Yesterday's release of
the National Park
Service plan for a
"prescribed burn" in
New Mexico -- the
fire that went awry
and destroyed homes and businesses
in Los Alamos -- has added to calls
for a re-evaluation of the service's
fire policies. But some of these exhortations, coming from the timber
industry's supporters in Congress,
look more like opportunism than considered criticism of what went wrong
in this fire.
For those who want more commercial logging of America's national forests, the Los Alamos tragedy
plays into a stance that is already
well rehearsed: that more logging
can "reduce the risk of catastrophic
wildfires." It is an argument that
doesn't hold up.
While Senator Larry Craig, an Idaho Republican, and his allies in the
timber industry talk about "thinning
underbrush," the real interest of the
industry is in gaining access to the
last remaining mature forests on
federal lands.
In April 1999, the General Accounting Office issued a report that raised
serious questions about the use of
timber sales as a tool of fire management.

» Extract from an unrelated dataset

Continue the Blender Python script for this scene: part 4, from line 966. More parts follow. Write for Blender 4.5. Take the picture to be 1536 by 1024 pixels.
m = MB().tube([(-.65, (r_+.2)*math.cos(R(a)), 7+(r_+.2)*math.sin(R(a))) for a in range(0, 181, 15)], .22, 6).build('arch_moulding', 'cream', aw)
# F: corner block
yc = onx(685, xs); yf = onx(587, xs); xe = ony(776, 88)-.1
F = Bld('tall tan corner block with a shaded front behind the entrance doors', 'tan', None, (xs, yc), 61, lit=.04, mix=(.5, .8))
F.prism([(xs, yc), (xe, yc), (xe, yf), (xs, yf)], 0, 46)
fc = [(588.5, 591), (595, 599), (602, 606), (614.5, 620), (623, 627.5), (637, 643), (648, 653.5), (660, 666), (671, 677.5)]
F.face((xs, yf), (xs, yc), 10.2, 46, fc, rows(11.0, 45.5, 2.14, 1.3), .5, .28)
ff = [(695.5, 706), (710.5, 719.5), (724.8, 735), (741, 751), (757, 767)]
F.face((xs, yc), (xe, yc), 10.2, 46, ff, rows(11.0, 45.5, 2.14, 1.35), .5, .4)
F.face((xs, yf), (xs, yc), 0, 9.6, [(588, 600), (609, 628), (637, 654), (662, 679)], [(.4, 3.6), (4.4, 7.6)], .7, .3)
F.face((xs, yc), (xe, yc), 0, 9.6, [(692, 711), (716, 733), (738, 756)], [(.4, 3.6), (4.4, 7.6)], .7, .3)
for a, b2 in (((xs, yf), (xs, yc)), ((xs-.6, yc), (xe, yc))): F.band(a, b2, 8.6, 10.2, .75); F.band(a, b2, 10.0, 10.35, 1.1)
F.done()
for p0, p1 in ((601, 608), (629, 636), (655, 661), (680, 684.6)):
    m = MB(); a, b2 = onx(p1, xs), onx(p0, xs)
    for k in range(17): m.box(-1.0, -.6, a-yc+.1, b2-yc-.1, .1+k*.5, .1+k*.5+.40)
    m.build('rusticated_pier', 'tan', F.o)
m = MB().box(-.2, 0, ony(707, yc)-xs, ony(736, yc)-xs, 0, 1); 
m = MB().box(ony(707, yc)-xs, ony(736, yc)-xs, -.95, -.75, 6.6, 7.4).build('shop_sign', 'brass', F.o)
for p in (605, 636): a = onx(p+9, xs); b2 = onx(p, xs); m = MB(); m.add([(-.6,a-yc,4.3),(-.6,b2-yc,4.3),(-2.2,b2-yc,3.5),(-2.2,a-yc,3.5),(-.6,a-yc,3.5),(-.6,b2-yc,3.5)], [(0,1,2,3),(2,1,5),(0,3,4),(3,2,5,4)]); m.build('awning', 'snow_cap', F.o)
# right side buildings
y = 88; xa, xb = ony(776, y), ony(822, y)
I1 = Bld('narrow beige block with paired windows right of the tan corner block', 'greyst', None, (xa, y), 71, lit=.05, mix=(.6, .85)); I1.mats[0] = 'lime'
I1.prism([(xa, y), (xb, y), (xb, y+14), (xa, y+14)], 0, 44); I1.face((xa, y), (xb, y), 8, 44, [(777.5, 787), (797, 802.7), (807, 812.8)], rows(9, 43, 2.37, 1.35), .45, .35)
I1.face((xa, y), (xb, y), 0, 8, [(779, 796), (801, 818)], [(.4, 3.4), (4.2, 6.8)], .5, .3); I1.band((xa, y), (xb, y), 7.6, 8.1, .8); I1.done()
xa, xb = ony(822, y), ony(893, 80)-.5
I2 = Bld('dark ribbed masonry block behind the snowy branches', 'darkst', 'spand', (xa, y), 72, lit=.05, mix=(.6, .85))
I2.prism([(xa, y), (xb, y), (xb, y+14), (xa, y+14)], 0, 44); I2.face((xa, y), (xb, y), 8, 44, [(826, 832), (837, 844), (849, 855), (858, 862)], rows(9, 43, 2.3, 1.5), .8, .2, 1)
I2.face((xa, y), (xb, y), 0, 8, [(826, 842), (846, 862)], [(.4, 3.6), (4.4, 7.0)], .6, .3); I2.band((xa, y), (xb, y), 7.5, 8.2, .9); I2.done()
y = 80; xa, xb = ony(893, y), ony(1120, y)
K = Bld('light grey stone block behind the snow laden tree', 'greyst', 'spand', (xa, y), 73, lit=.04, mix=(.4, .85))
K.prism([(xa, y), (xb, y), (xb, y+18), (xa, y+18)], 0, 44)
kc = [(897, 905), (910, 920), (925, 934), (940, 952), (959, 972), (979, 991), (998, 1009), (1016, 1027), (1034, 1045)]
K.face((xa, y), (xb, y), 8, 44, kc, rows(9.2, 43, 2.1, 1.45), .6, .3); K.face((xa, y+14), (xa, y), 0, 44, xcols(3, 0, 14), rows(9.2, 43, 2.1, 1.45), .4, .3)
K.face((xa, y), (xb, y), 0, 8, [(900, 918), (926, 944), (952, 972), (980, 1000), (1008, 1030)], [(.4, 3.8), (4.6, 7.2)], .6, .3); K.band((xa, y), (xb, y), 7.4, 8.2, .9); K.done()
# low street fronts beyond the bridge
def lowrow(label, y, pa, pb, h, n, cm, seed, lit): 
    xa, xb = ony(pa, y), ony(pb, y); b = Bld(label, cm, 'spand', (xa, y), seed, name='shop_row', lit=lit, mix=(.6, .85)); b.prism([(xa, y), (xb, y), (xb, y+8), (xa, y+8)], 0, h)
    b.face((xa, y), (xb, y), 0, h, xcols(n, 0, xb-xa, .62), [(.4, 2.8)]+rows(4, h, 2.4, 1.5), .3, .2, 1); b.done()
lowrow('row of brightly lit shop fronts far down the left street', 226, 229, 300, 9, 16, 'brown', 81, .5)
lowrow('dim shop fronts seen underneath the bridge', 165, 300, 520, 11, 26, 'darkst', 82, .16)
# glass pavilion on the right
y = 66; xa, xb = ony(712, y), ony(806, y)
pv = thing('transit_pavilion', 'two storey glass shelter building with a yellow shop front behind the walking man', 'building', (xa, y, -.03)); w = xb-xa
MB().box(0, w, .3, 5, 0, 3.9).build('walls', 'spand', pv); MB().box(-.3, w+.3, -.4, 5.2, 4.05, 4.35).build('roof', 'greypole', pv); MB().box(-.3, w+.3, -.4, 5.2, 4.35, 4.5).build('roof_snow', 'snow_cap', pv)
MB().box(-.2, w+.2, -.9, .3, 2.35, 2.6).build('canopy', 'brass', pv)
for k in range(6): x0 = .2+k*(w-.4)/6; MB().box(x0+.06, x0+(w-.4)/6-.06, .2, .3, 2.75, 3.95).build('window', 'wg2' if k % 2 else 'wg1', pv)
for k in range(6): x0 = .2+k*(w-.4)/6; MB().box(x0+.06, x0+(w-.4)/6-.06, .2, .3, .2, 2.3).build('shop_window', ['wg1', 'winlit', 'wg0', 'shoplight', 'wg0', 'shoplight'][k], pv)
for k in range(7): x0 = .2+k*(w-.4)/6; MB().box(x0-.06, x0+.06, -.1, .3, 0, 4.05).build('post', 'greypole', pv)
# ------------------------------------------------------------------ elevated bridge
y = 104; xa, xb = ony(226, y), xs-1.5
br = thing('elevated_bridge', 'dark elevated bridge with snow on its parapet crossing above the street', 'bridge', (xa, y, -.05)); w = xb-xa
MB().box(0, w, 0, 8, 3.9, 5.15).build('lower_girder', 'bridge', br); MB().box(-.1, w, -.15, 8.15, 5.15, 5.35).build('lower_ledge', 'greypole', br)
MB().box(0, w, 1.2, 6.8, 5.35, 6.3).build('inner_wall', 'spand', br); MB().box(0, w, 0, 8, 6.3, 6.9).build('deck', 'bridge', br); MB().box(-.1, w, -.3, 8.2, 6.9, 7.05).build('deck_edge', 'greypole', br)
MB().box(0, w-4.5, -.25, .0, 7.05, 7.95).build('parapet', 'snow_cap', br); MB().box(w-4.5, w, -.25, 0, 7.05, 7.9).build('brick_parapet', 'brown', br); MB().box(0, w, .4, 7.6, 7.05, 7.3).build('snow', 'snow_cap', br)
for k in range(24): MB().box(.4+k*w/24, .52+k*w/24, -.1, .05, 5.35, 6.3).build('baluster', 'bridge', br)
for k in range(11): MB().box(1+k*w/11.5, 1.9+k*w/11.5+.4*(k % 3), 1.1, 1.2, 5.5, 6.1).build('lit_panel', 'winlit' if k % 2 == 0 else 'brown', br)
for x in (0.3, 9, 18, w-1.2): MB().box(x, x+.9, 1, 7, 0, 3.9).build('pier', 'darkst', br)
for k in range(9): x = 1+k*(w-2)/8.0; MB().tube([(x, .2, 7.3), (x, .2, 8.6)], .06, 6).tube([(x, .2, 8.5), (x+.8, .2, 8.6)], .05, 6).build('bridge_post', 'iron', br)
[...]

It noted that "most of the trees
that need to be removed to reduce
accumulated fuels are small in diameter" -- the very trees that have
"little or no commercial value."
As it offers timber for sale to loggers, the Forest Service tends to
"focus on areas with high-value commercial timber rather than on areas
with high fire hazards," the report
said. Its sales include "more large,
commercially valuable trees" than
are necessary to reduce the so-called
accumulated fuels (in other words,
the trees that are most likely to burn
in a forest fire).
The Forest Service typically keeps
about 90 percent of the revenue from
these timber sales. The money has
helped finance both the agency's
budget and its preparations for more
commercial logging. Meanwhile, the
logging industry gets rich on cheap
timber, and pro-timber members of
Congress receive millions in campaign contributions as an incentive
to keep this system going. Taxpayers
take an enormous loss.
The truth is that timber sales are
causing catastrophic wildfires on national forests, not alleviating them.
The Sierra Nevada Ecosystem
Project Report, issued in 1996 by the
federal government, found that "timber harvest, through its effects on
forest structure, local microclimate
and fuel accumulation, has increased
fire severity more than any other
recent human activity." The reason
goes back to the same conflict that
the G.A.O. found: loggers want the
big trees, not the little ones that act
as fuel in forest fires.
After a "thinning" timber sale, a
forest has far fewer of the large
trees, which are naturally fire-resistant because of their thick bark; indeed, many of these trees are centuries old and have already survived
many fires. Without them, there is
less shade. The forest is drier and
hotter, making the remaining, smaller trees more susceptible to burning.
After logging, forests also have accumulations of flammable debris
known as "slash piles" -- unsalable
branches and limbs left by logging
crews.
In 1994, Jack Ward Thomas, then
chief of the Forest Service, said in
congressional testimony that fires
don't hurt the forest itself. Even fires
that kill many trees "in an area from
which you do not expect to extract
timber" might be "perfectly acceptable," he said. He gave the example
of Yellowstone National Park. "It
burns up; it burns hot, and the system that's associated with it comes
back," he said.
After several decades of federal
management that suppressed fires
-- with timber sales in mind -- some
forests on federal lands have actually become more flammable, since
they have been deprived of fire's
important natural role of clearing
brush under the big trees and returning nutrients to the soil.
Controlled burning has been used
successfully for over a decade to
reintroduce fire into forest ecosystems. The National Park Service reports that fewer than 1 percent of
controlled burns result in "escapes"
-- fires that cross their predesigned
boundaries. Even then, people and
property are almost never hurt.
This does not excuse any carelessness, of course, that may have led to
the New Mexico fire, which clearly
did escape, and tragically so.
But it
would be an even bigger tragedy if
we allowed the timber industry's allies in Congress to continue destroying our national forests under the
self-serving guise of fire management. Ultimately, our public forests
will be safe only when Congress
passes legislation to end the timber
sales within them.
Chad Hanson is executive director of the John Muir Project and a national director of the Sierra Club.